New bounds on the spectral radius of graphs based on the moment problem

TL;DR

This paper introduces a measure-theoretic approach linking graph walks to spectral properties, deriving new bounds on the spectral radius using moment problem techniques, and offering alternative proofs for existing bounds.

Contribution

It develops a novel measure-theoretic framework connecting walks to spectral measures, enabling the derivation of new bounds on the spectral radius of graphs.

Findings

Established a hierarchy of new bounds on the spectral radius.

Provided alternative proofs for classical spectral bounds.
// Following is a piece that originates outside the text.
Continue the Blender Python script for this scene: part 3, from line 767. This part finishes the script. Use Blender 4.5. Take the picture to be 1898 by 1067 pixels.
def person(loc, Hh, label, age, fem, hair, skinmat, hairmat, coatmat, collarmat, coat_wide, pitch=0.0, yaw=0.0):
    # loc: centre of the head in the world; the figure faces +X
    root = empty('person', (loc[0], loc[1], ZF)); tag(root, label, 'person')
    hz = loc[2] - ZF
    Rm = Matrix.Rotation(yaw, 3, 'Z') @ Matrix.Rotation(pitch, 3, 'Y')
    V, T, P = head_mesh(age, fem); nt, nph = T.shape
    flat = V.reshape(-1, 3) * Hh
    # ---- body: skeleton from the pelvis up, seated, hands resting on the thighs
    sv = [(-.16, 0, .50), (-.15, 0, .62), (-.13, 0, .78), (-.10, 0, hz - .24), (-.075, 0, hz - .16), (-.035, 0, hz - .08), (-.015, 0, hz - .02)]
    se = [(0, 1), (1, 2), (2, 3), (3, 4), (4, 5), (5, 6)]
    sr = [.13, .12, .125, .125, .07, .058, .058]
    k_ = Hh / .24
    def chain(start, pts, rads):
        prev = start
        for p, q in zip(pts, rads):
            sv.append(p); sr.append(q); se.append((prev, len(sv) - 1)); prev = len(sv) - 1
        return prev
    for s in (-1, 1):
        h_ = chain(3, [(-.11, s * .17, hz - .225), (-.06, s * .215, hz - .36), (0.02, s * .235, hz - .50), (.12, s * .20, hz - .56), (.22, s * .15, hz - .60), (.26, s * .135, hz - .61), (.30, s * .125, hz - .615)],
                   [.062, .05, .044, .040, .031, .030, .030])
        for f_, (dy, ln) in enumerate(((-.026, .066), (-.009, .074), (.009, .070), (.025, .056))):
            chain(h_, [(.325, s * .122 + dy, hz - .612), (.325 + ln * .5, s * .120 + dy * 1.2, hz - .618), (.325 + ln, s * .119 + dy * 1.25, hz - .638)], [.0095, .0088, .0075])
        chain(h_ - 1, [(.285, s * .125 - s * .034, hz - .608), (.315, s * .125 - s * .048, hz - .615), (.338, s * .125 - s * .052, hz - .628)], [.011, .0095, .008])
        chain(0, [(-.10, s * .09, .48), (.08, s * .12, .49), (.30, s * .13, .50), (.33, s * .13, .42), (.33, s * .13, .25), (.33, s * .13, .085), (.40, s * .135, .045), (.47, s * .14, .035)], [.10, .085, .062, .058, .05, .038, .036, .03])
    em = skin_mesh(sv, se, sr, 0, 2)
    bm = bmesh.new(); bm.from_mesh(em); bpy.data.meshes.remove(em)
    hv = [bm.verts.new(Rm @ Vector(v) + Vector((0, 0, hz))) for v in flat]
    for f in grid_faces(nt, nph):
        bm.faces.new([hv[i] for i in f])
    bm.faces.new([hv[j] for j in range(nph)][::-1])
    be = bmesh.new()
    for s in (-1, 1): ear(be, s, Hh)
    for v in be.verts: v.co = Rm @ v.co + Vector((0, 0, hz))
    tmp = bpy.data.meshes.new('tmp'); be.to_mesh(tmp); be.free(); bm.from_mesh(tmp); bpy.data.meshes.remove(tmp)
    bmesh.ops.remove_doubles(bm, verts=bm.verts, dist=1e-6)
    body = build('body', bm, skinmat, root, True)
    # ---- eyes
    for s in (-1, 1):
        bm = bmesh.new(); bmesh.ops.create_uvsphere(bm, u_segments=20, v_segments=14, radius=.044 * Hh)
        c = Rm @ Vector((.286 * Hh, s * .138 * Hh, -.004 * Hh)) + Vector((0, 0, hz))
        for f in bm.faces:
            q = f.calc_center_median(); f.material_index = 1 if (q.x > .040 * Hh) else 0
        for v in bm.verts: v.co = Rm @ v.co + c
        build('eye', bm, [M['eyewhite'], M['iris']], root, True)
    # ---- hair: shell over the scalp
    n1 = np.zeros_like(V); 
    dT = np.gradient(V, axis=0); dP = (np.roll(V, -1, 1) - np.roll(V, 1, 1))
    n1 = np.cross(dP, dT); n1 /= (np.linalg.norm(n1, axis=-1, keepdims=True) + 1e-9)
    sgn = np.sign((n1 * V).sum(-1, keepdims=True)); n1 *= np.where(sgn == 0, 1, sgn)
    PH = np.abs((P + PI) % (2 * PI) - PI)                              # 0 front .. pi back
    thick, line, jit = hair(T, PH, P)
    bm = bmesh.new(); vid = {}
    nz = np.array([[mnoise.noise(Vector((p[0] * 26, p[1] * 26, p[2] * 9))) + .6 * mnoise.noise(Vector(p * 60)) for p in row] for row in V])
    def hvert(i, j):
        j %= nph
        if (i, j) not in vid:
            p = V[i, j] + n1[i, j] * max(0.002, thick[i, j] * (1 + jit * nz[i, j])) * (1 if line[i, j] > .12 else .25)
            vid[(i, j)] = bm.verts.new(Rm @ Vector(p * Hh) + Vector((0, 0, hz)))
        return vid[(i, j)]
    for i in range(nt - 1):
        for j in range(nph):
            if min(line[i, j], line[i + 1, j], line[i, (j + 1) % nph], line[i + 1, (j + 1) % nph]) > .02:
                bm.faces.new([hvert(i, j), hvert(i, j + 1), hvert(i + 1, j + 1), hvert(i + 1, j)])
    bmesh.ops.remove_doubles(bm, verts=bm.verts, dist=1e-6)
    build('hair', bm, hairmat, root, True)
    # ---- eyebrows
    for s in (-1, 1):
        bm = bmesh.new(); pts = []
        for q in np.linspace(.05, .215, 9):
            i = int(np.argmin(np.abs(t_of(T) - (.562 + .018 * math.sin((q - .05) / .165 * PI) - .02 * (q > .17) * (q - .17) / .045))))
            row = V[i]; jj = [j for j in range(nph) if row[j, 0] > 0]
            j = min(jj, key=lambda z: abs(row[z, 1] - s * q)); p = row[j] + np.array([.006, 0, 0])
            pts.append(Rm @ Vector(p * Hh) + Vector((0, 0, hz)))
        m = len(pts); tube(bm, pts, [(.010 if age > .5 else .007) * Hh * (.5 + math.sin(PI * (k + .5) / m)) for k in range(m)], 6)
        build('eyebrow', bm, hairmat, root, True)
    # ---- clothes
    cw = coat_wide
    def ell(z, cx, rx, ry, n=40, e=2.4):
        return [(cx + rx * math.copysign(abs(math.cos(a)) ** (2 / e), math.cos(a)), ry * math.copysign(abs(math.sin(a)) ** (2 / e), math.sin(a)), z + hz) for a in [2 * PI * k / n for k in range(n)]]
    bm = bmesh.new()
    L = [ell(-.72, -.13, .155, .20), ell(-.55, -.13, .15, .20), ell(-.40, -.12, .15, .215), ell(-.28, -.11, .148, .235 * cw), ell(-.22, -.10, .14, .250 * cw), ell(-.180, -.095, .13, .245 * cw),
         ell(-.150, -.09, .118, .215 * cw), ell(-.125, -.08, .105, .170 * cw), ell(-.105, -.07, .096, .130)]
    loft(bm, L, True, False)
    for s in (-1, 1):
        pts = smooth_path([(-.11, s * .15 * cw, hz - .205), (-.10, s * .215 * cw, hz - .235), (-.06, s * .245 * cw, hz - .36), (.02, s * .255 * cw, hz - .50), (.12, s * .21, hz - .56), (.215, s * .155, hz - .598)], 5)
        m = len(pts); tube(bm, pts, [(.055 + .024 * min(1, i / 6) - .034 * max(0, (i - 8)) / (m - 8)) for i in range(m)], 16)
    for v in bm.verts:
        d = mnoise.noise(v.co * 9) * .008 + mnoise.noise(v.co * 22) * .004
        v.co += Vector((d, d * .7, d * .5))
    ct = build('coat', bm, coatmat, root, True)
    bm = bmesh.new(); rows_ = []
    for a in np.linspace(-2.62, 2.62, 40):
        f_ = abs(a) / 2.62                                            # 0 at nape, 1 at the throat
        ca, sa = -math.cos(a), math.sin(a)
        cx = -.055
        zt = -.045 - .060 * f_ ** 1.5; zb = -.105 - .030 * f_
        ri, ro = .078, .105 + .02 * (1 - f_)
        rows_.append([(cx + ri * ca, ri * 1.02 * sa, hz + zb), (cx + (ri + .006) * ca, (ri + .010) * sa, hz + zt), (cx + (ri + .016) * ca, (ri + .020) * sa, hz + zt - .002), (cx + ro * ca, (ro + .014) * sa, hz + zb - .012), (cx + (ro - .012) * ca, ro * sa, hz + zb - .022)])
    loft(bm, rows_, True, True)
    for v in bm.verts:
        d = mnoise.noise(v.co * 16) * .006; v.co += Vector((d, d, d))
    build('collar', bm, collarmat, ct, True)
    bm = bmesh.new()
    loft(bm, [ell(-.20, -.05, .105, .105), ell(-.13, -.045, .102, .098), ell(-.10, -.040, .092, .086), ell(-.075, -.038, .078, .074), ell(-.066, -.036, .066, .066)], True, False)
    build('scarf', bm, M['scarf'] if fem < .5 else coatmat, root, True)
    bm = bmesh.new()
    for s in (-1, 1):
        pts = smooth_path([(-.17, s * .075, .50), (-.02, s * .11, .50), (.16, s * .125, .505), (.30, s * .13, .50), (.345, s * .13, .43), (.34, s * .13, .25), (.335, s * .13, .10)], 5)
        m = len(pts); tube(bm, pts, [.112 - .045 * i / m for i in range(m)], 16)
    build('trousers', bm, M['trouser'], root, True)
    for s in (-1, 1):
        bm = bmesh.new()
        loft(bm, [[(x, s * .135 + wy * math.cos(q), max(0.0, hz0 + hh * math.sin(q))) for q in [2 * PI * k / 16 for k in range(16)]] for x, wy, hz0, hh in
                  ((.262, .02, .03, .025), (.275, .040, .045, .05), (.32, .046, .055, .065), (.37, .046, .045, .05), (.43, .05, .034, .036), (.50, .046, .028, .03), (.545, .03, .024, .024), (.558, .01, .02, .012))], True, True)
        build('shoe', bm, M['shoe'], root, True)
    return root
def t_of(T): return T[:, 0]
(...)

Linked graph walks to spectral measures via the moment problem.

Abstract

Let $\mathcal{G}$ be an undirected graph with adjacency matrix $A$ and spectral radius $\rho$. Let $w_k, \phi_k$ and $\phi_k^{(i)}$ be, respectively, the number walks of length $k$, closed walks of length $k$ and closed walks starting and ending at vertex $i$ after $k$ steps. In this paper, we propose a measure-theoretic framework which allows us to relate walks in a graph with its spectral properties. In particular, we show that $w_k, \phi_k$ and $\phi_k^{(i)}$ can be interpreted as the moments of three different measures, all of them supported on the spectrum of $A$. Building on this interpretation, we leverage results from the classical moment problem to formulate a hierarchy of new lower and upper bounds on $\rho$, as well as provide alternative proofs to several well-known bounds in the literature.